1. A base structure for a blow-molded container having a sidewall, comprising:

a support heel having an outer portion and an inner portion, said outer portion merging with the container sidewall;

a central concave wall surrounded by said support heel and merging with said inner portion of said support heel;

a plurality of series of circumferential ribs formed in vertical tiers in said central concave wall, each rib having an arcuate rectangular configuration with radial end portions; and

lugs radially interrupting said circumferential ribs in each series and defining their end portions, each lug having a narrow portion between radial end portions of endwise adjacent ribs for defining therebetween a narrow valley having a substantially V-shaped configuration, the lugs in adjacent series of said circumferential ribs being offset angularly with respect to one another;

whereby the ribs and lugs of the base structure cooperate to enhance the structural integrity of the container by rigidifying said central concave wall and by providing multiple paths of interengageable surfaces that make it difficult for deflection, once initiated, to propagate to undesired distortion.
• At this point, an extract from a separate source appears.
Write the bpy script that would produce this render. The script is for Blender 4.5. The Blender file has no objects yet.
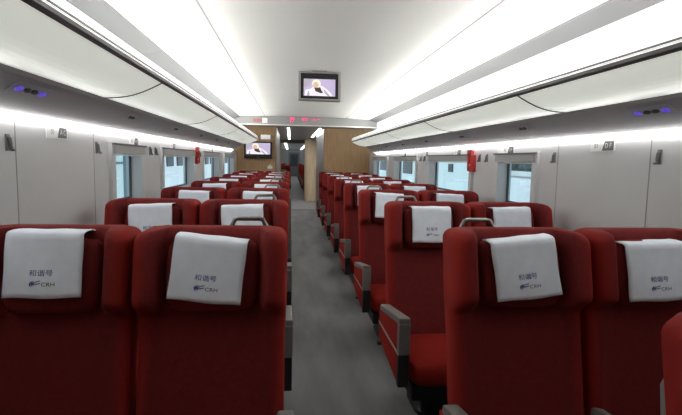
import bpy, bmesh, math, random
from mathutils import Vector, Matrix
random.seed(7)
SC = bpy.context.scene
C = SC.collection
PI = math.pi

# ------------------------------------------------------------------ materials
def mat(name, col, rough=0.5, metal=0.0, emit=None, es=0.0, noise=0.0, scale=20.0, bump=0.0, stretch=(1, 1, 1), sheen=0.0, spec=0.5, alpha_edge=None):
    m = bpy.data.materials.new(name); m.use_nodes = True
    nt = m.node_tree; b = nt.nodes['Principled BSDF']
    b.inputs['Base Color'].default_value = (*col, 1)
    b.inputs['Roughness'].default_value = rough
    b.inputs['Metallic'].default_value = metal
    b.inputs['Specular IOR Level'].default_value = spec
    if sheen:
        b.inputs['Sheen Weight'].default_value = sheen
        b.inputs['Sheen Roughness'].default_value = 0.45
        b.inputs['Sheen Tint'].default_value = (1.0, 0.12, 0.05, 1)
    if emit:
        b.inputs['Emission Color'].default_value = (*emit, 1)
        b.inputs['Emission Strength'].default_value = es
    if noise or bump:
        tc = nt.nodes.new('ShaderNodeTexCoord'); mp = nt.nodes.new('ShaderNodeMapping')
        mp.inputs['Scale'].default_value = stretch
        nz = nt.nodes.new('ShaderNodeTexNoise'); nz.inputs['Scale'].default_value = scale; nz.inputs['Detail'].default_value = 5
        nt.links.new(tc.outputs['Object'], mp.inputs['Vector']); nt.links.new(mp.outputs['Vector'], nz.inputs['Vector'])
        if noise:
            cr = nt.nodes.new('ShaderNodeValToRGB')
            cr.color_ramp.elements[0].position = 0.3; cr.color_ramp.elements[1].position = 0.7
            cr.color_ramp.elements[0].color = (*[c * (1 - noise) for c in col], 1)
            cr.color_ramp.elements[1].color = (*[min(1, c * (1 + noise)) for c in col], 1)
            nt.links.new(nz.outputs['Fac'], cr.inputs['Fac']); nt.links.new(cr.outputs['Color'], b.inputs['Base Color'])
        if bump:
            bp = nt.nodes.new('ShaderNodeBump'); bp.inputs['Strength'].default_value = bump; bp.inputs['Distance'].default_value = 0.004
            nt.links.new(nz.outputs['Fac'], bp.inputs['Height']); nt.links.new(bp.outputs['Normal'], b.inputs['Normal'])
    return m

M = {}
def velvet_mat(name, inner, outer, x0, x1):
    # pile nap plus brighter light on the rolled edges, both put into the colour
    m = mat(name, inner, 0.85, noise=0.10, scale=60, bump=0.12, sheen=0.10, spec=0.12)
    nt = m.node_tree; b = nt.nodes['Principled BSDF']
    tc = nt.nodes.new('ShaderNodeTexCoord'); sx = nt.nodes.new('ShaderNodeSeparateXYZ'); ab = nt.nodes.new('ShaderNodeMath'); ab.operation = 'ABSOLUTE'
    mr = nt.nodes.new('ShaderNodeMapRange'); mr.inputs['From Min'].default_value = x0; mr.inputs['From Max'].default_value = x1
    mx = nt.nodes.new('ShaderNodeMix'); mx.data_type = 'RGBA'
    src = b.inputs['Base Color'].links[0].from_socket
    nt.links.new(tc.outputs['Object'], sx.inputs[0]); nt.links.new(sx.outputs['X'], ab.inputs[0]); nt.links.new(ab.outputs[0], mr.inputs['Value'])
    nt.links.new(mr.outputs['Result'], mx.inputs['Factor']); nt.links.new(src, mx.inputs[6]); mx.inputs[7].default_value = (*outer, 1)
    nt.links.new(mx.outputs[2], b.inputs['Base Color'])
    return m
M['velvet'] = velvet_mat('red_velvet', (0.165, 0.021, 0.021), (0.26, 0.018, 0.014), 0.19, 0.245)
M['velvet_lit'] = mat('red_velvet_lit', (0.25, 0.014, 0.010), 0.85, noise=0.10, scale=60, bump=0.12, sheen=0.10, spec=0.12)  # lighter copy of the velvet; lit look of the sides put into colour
M['cloth'] = mat('white_cotton', (0.82, 0.88, 0.99), 0.9, noise=0.03, scale=30, bump=0.15)
M['ink'] = mat('blue_ink', (0.03, 0.05, 0.28), 0.7)
M['ink_dark'] = mat('dark_ink', (0.03, 0.03, 0.08), 0.7)
M['grey_plastic'] = mat('grey_plastic', (0.17, 0.16, 0.155), 0.5, noise=0.05, scale=40)
M['light_plastic'] = mat('light_grey_plastic', (0.34, 0.33, 0.32), 0.45)
M['black'] = mat('black_plastic', (0.012, 0.012, 0.013), 0.6)
M['gasket'] = mat('dark_gasket', (0.05, 0.065, 0.09), 0.5)
M['chrome'] = mat('brushed_steel', (0.26, 0.25, 0.24), 0.3, metal=1.0)
M['wall'] = mat('wall_laminate', (0.60, 0.60, 0.61), 0.45, noise=0.02, scale=3)
M['frame'] = mat('window_frame_plastic', (0.62, 0.62, 0.62), 0.4)
M['cassette'] = mat('blind_cassette', (0.42, 0.42, 0.41), 0.5)
M['seam'] = mat('dark_seam', (0.16, 0.16, 0.16), 0.6)
M['softseam'] = mat('soft_seam', (0.30, 0.30, 0.30), 0.6)
M['ceil'] = mat('ceiling_panel', (0.72, 0.72, 0.70), 0.6, noise=0.01, scale=2)
M['cove'] = mat('cove_strip', (0.085, 0.085, 0.09), 0.5)
M['upper'] = mat('upper_wall', (0.88, 0.88, 0.87), 0.6)
M['service'] = mat('service_panel', (0.30, 0.30, 0.31), 0.5, noise=0.03, scale=5)
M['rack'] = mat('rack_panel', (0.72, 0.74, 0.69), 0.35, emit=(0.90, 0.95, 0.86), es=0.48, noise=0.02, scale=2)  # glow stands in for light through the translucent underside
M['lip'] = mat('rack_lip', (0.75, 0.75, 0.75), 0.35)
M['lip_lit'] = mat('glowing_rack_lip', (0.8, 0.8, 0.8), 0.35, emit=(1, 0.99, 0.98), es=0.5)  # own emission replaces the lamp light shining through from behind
M['rail'] = mat('rack_rail', (0.10, 0.10, 0.10), 0.35, metal=0.4)
M['wood'] = mat('beech_veneer', (0.50, 0.31, 0.15), 0.45, noise=0.14, scale=5, stretch=(6, 6, 0.6))
M['wood_light'] = mat('pale_beech_veneer', (0.64, 0.50, 0.34), 0.45, noise=0.14, scale=5, stretch=(6, 6, 0.5))
M['floor'] = mat('grey_vinyl', (0.158, 0.161, 0.166), 0.55, noise=0.30, scale=2.2, bump=0.05, stretch=(2.4, 0.5, 1))
M['floor2'] = mat('vestibule_vinyl', (0.22, 0.22, 0.22), 0.5, noise=0.15, scale=3)
M['dark_ceil'] = mat('dark_ceiling', (0.36, 0.36, 0.36), 0.4)
M['steel'] = mat('grey_steel', (0.30, 0.30, 0.31), 0.35, metal=0.5)
M['bulk'] = mat('bulkhead_grey', (0.30, 0.30, 0.30), 0.5)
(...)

2. A base structure according to claim 1, wherein each of said series of circumferential ribs has an equal amount of said lugs.
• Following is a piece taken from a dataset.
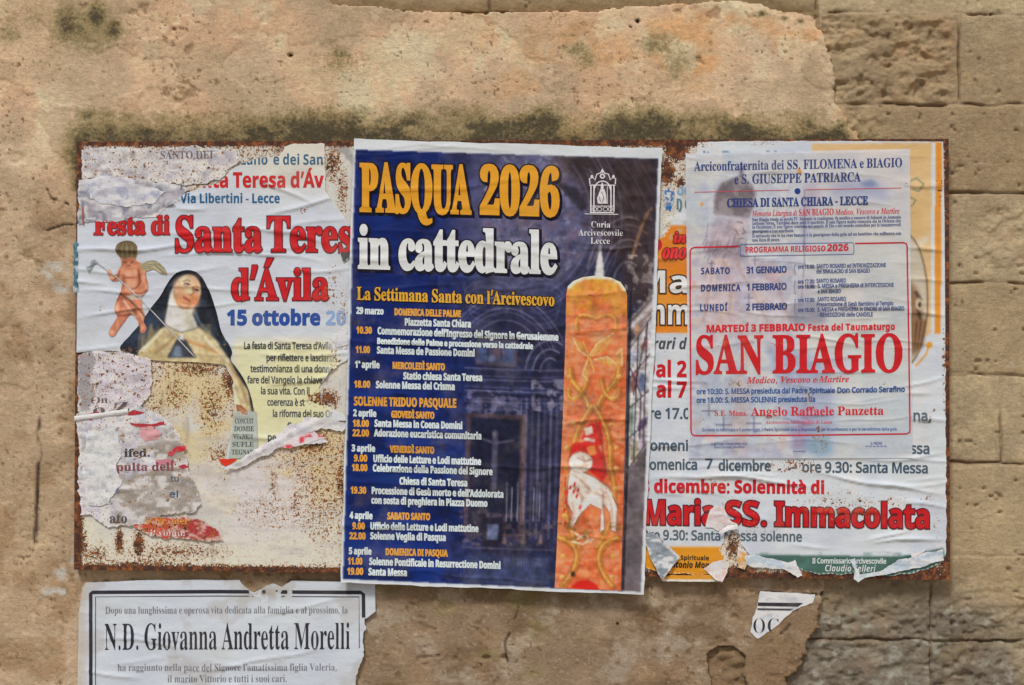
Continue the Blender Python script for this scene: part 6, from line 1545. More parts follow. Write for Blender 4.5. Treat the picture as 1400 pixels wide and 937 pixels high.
def p4(t, rf):
    k = Ink()
    k.text('ifed.', 'SB', 170.7, 624.3, 205.3, 624, 10.6, (50, 46, 50), 0.2)
    k.text('pulta dell', 'SB', 159.6, 643.6, 238.4, 643, 11, (122, 66, 78), 0.1)
    k.text('ei', 'GR', 232.6, 679.8, 244, 679.6, 9, (70, 90, 120), 0.4)
    k.text('tu', 'GR', 234, 658, 245, 658, 8, (90, 100, 120), 0.3)
    k.text('or', 'GR', 158, 673, 164, 673, 6, (90, 130, 180), 0.3)
    k.text('ato', 'SB', 150.7, 714.8, 174.4, 714.6, 13, (78, 78, 84), 0.1)
    k.text('o Z', 'SB', 128, 567, 178, 562, 13, (92, 88, 94), -0.1)
    rr = random.Random(4)
    for pts, c in ((z8([(100, 482), (130, 440), (190, 430), (180, 462), (130, 498)]), (196, 48, 50)), (z8([(388, 440), (440, 420), (510, 438), (470, 452), (400, 456)]), (166, 40, 62)), (z8([(400, 506), (470, 516), (560, 520), (650, 500), (655, 520), (560, 540), (480, 542), (420, 526)]), (172, 40, 58)),
                   (z8([(706, 700), (740, 680), (805, 676), (806, 700), (760, 716), (716, 722)]), (190, 46, 66)), (z8([(668, 724), (700, 712), (730, 730), (700, 750)]), (186, 60, 80)), (z8([(750, 818), (800, 806), (830, 826), (780, 836)]), (170, 50, 70))):
        k.poly(jag(pts, 0.8, 2.5, rr.randrange(99)), c)
    k.poly(jag(z8([(480, 540), (560, 530), (640, 580), (610, 630), (520, 640), (480, 600)]), 1, 3, 8), (202, 150, 156))
    k.poly(jag(z8([(590, 776), (690, 764), (740, 790), (700, 812), (600, 806)]), 1, 3, 9), (186, 120, 134))
    k.build('lettering', t, 0.0040, HS, rf, M_SCRAP)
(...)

3. A base structure according to claim 2, wherein each of said series of circumferential ribs is interrupted by six lugs.

4. A base structure according to claim 2, wherein each of said series of circumferential ribs is interrupted by three lugs.

5. A base structure according to claim 1, wherein each of said lugs is pyramidal in shape having a base and an apex.

6. A base structure according to claim 5, wherein each lug extends between two of said circumferential ribs on the same series with its base up and its apex down.

7. A base structure according to claim 1, wherein each of said lugs is trapezoidal in shape.

8. A base structure according to claim 1, wherein each of said series of circumferential ribs comprises an outermost vertically projecting portion and a shorter downwardly depending portion connected by a semi-arcuate flat section.

9. A base structure according to claim 8, wherein said central concave wall has three vertical tiers of said series of circumferential ribs.

10. A base structure according to claim 8, wherein said central concave wall has two vertical tiers of said series of circumferential ribs.

11. A base structure according to claim 1, wherein said support heel is rounded providing a circumferential line of support.

12. A base structure according to claim 11, wherein said inner portion of said support heel has an upwardly inclined surface which merges with said central concave wall.

13. A base structure for a blow-molded container having a sidewall, comprising:

an annular support heel having an outer portion and an inner portion, said outer portion merging with the container sidewall;

a bottom wall defining a central concavity surrounded by said annular support heel and merging with said inner portion of said annular support heel;

at least two tiers of circumferential ribs formed in staggered relation in said central concave wall to define a corresponding number of tiers; and

each of said series of circumferential ribs having a plurality of lugs defining opposite ends of each rib, each lug having a base disposed upwardly and an apex disposed downwardly;

whereby the ribs and lugs cooperate to enhance the structural integrity of the container.

14. A base structure according to claim 13, wherein each of said series of circumferential ribs in adjacent tiers is interrupted by lugs which are offset angularly relative to one another.

15. A base structure according to claim 14, wherein each of said circumferential ribs comprises an outermost vertically projecting portion connected to a short downwardly depending portion via a semi arcuate section.

16. A base structure according to claim 15, wherein each said lug has a trapezoidal shape.

17. A base structure according to claim 15, wherein each said lug has a pyramidal shape.